THE REQUEST — Below are records. Copy every line with "this" in it.

INPUT ROWS —
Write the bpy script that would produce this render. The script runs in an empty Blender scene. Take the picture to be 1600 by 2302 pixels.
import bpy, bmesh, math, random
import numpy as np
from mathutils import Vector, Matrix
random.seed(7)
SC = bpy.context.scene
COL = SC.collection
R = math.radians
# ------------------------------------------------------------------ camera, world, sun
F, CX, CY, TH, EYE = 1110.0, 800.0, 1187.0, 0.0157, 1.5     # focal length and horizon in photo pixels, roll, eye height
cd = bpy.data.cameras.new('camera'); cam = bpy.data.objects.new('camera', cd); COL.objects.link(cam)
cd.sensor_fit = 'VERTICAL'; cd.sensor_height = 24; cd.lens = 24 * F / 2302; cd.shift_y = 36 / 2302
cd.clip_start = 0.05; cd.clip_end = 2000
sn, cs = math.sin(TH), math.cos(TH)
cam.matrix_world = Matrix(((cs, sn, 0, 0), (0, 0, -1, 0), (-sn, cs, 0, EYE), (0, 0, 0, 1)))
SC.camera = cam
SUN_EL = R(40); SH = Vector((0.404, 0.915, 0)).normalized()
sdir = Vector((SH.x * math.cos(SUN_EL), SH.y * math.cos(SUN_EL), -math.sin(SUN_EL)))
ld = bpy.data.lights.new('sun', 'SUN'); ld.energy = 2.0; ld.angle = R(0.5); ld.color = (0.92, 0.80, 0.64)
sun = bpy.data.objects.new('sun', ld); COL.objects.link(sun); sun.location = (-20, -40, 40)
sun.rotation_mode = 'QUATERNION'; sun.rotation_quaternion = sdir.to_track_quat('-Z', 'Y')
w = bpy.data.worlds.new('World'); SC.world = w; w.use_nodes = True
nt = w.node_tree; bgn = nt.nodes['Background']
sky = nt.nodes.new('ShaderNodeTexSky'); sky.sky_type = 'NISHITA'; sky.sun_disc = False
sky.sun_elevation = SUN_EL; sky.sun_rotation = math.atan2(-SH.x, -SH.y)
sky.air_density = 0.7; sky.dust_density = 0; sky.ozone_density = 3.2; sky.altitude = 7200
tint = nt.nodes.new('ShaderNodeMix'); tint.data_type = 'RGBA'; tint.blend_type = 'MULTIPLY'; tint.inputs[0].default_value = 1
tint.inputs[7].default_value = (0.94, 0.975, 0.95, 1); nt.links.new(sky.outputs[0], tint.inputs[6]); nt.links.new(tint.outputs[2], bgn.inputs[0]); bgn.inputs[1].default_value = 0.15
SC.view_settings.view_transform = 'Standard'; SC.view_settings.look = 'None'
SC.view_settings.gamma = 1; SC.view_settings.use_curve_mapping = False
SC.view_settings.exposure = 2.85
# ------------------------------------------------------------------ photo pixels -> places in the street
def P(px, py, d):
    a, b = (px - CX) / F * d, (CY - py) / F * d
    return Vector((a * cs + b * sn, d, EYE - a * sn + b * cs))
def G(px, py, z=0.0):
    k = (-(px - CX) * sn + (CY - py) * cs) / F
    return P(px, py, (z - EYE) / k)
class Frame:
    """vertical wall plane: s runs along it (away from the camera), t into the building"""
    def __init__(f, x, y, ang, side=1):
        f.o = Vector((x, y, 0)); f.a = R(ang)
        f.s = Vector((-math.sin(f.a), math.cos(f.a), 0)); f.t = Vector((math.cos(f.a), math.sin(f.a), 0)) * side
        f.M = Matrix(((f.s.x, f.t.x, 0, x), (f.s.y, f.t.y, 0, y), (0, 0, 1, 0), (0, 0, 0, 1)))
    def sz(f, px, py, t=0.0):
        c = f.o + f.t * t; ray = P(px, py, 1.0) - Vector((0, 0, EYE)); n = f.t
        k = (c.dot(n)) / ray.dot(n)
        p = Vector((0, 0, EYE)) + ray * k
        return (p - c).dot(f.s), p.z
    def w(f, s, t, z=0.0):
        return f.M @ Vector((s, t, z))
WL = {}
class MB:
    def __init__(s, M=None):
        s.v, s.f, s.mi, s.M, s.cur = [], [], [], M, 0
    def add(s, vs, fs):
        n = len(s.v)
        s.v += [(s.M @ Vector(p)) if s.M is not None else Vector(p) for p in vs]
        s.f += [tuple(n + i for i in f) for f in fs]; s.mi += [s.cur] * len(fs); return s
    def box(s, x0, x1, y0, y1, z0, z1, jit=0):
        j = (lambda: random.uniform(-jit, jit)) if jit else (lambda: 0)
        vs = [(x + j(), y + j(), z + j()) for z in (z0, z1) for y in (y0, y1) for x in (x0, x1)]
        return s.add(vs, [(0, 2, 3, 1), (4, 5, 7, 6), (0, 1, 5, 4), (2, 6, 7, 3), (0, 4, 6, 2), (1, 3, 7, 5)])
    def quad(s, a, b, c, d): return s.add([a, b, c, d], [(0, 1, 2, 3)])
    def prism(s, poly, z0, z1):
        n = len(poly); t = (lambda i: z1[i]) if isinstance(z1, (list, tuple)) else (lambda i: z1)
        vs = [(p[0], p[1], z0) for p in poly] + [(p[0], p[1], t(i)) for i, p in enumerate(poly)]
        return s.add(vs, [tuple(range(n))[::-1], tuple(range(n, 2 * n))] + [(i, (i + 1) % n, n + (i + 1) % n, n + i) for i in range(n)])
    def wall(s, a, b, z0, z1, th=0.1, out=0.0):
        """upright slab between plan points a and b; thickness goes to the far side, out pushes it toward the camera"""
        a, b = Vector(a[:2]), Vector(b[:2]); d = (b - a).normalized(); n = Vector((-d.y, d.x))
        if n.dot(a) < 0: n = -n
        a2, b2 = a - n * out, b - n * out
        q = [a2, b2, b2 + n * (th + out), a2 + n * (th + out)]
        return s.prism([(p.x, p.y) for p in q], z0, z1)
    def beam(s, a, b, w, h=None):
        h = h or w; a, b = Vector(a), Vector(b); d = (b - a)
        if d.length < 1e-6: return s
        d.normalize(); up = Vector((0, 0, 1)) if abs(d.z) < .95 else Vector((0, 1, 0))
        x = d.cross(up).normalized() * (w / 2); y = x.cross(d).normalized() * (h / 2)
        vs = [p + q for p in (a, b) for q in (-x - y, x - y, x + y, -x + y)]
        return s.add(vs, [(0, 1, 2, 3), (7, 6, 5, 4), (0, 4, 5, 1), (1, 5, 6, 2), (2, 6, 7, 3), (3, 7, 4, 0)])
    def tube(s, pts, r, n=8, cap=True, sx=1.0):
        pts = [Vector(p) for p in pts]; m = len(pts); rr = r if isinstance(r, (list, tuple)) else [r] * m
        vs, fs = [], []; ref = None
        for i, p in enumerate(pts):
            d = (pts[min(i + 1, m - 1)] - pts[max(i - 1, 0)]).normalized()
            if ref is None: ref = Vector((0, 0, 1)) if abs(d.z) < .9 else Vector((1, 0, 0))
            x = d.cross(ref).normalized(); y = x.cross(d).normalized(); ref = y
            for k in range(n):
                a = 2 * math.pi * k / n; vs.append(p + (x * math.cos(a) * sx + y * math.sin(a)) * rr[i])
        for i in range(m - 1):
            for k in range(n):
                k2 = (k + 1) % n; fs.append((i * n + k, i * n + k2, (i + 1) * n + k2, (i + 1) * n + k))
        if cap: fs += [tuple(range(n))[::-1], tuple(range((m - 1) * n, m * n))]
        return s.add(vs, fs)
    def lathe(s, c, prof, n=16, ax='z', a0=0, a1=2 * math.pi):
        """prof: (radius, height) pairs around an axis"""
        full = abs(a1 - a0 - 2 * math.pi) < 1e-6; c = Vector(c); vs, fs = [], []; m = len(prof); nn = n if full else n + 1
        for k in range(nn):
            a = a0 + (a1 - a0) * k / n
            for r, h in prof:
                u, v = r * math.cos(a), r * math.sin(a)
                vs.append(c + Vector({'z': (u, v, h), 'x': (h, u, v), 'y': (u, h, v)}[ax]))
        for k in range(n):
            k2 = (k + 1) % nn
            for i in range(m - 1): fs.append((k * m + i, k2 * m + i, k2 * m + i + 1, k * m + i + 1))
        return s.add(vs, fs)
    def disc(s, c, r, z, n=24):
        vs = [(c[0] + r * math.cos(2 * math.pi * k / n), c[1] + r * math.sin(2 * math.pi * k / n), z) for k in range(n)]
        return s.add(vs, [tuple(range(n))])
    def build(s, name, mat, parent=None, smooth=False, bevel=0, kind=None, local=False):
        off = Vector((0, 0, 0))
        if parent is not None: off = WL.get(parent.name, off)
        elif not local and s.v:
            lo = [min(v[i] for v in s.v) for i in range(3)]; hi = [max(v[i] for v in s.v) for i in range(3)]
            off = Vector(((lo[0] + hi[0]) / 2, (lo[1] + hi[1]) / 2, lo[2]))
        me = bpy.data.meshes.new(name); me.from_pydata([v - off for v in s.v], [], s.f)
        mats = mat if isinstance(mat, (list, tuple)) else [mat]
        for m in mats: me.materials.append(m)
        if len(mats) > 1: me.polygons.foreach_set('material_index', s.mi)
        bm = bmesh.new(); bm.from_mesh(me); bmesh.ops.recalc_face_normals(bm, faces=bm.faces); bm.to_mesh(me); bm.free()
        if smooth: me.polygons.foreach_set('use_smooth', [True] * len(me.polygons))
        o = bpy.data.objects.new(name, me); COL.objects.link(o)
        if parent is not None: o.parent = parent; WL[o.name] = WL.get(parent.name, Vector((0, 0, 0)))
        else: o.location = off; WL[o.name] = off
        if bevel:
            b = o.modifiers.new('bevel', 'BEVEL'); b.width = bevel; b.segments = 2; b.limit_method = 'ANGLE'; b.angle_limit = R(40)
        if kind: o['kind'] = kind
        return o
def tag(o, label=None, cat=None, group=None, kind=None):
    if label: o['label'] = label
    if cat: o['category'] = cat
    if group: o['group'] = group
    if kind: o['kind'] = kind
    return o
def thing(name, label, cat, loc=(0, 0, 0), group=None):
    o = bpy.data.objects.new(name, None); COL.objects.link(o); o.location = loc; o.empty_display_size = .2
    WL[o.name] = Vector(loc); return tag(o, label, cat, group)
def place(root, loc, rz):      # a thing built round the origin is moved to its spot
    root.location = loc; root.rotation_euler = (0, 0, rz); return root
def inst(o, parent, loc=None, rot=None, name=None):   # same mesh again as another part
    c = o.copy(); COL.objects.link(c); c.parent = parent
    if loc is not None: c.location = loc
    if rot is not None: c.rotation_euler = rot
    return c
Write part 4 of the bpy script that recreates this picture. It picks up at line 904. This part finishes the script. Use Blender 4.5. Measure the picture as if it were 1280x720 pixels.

RESPONSE —
Write the bpy script that would produce this render. The script runs in an empty Blender scene. Take the picture to be 1600 by 2302 pixels.
Write part 4 of the bpy script that recreates this picture. It picks up at line 904. This part finishes the script. Use Blender 4.5. Measure the picture as if it were 1280x720 pixels.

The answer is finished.